When Clark Millikan died in February, 1926, at age 101, he was the oldest man in Hamilton County, IN. He was a little over 2 months shy of his 102nd birthday.
He was the patriarch of the Millikan family in Indiana. He was born in Randolph County, NC on April 12, 1824. His parents were Samuel Millikan (1789-1871) and Sally Clark (1800-1869).
He was married to Nancy Adams in 1851 and they had a daughter, Nancy Angeline (1852-1926). Nancy died soon after Angeline was born. Angeline never married & lived with her father all of her life.
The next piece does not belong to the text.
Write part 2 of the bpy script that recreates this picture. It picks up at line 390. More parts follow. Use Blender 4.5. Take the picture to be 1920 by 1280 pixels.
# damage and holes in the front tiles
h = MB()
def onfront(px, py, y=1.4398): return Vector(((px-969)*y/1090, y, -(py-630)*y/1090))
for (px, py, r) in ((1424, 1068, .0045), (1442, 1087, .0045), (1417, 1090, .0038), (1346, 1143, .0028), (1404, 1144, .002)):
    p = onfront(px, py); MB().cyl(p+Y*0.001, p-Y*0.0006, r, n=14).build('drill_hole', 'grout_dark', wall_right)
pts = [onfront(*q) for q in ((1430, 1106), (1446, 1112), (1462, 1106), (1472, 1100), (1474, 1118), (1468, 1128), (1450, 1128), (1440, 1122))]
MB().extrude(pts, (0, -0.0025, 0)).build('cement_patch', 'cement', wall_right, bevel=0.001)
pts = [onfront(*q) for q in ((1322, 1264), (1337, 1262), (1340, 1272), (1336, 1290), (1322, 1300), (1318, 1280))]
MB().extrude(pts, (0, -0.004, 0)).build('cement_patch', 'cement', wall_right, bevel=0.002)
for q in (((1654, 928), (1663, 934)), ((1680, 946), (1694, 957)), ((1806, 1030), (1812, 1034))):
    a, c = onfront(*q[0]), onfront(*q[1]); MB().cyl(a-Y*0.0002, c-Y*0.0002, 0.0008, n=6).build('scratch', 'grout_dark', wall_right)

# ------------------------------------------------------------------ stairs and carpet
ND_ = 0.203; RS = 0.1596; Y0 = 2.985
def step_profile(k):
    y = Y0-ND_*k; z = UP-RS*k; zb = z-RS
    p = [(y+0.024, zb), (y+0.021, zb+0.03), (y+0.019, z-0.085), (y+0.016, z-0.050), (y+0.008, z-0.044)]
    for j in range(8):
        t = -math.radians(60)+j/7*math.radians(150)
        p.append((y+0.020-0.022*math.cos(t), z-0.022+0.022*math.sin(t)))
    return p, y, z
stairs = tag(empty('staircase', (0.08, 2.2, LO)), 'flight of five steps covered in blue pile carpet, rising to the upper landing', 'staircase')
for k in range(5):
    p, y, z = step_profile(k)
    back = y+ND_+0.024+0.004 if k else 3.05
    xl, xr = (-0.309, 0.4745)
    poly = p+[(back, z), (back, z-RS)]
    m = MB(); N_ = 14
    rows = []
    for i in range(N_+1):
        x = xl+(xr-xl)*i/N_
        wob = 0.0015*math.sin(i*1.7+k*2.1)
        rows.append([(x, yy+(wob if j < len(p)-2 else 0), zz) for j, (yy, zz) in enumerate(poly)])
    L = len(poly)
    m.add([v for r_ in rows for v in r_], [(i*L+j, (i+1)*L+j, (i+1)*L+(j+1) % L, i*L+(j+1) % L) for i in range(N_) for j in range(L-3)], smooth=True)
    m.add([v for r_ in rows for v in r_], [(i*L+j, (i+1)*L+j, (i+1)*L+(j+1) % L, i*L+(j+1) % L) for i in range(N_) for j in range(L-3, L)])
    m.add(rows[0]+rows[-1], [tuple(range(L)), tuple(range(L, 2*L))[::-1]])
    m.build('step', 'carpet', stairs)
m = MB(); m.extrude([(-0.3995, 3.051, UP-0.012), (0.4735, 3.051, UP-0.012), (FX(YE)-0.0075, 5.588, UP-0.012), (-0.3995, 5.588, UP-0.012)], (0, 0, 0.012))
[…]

Then in 1855, he married Lydia Hinshaw (1833-1917), who was the daughter of Trustum (1801-1869) and Martha (1799-1871) Hinshaw. Lydia’s parents were from two branches of the proliferative Hinshaw family originally from Ireland.
Clark came to Indiana in 1864 (there’s a story there, to be told later) and his wife and family came up from North Carolina in 1865.
Clark and Lydia had 7 children:
- Lewis Elwood (1855-1949) my Great-Great Grandfather
- Unnamed infant born in Nov and died in Dec 1857
- Florence Ellen (1860-1923)
- Lunda Martitia (1862-1947)
- Alice Martha (1864-1926)
- Anna Florence (1869-1945)
- Lucetta J. (1875-1878), was 2 years old when she died.
He worked as a farmer, with a thriving dairy farm in Hamilton County, southeast of Sheridan. He started with 80 acres and added 17 more.
So what factors in his life helped to get him to such a ripe old age? I assume he worked hard on the farm and that itself would seem to run a person down. But maybe that just kept him going.
Here’s a picture of him chopping wood at the age of 95!
Then there are news clippings from his 99th year that say that he “set out 500 sweet potato plants alone and harvested the fall crop without assistance.” (Wabash Plain Dealer, Dec 13, 1923)
His obituary from the Sheridan News (Feb 5, 1926) also states that Clark “had a wholesome philosophy of life and did great good during his long life.”
So maybe it was a combination of hard work and “good living” that got Clark to the milestone of being “the Oldest Man in the County.”